Spirt Airlines Has No Soul

Knowing that Spirit Airlines is a discount adventure disguised as a “Don’t Worry, Be Happy” experience, I thought, “Why not?” and booked my first ticket with them to New Orleans. The online booking was an adventure all by itself. The fare was $2.00 but by the time you paid for a seat, a bag of peanuts, and toilet paper for every flush, it came up to $196, round trip.
It was all fun and games until the return flight home. Somehow, within the booking process, I only paid to check my bag to NOLA and forgot to pay the additional $24 for its ride home. Of course, being me, I didn’t realize it until the ticket agent said, “Oh, so you have a bag to check?

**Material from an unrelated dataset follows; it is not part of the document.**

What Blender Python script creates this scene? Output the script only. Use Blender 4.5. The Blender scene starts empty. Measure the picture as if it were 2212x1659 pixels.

The ticket agent informed me with a southern sweet tea voice which I ended up wanting her to choke on, “If you had booked the bag 24 hours in advance it would have only been $24.” My ankles were sore and swollen from all the graveyard tours and that’s when my head spun around like Linda Blair’s as I screamed, “W H A T !” (and it wasn’t a question) You are kidding me!”
That’s right, witch, rub some salt in it.
I could feel the heat in my body rise up from the Gates of Hell so I said again, just to be sure, “You mean it is $50 one way for one bag right now?” Yep. I just glared at her, dumbfounded. I felt naked, alone, ravaged and ripped off.
There are times in life when one loses control and makes a complete jackass of themselves and lives to regret it. This wasn’t one of them.
I said it loud and proud, “This is EXTORTION–Can’t you see THAT THIS IS EXTORTION…it’s not American. I’m a first time customer and I’m willing to pay the $24, but asking $50 now is EXTORTION” Then I turned around and told everyone within 50 feet of the counter that this airline was a joke. This airline sucks. This airline can suck my lady balls.
Eventually, my husband showed up with the bail money.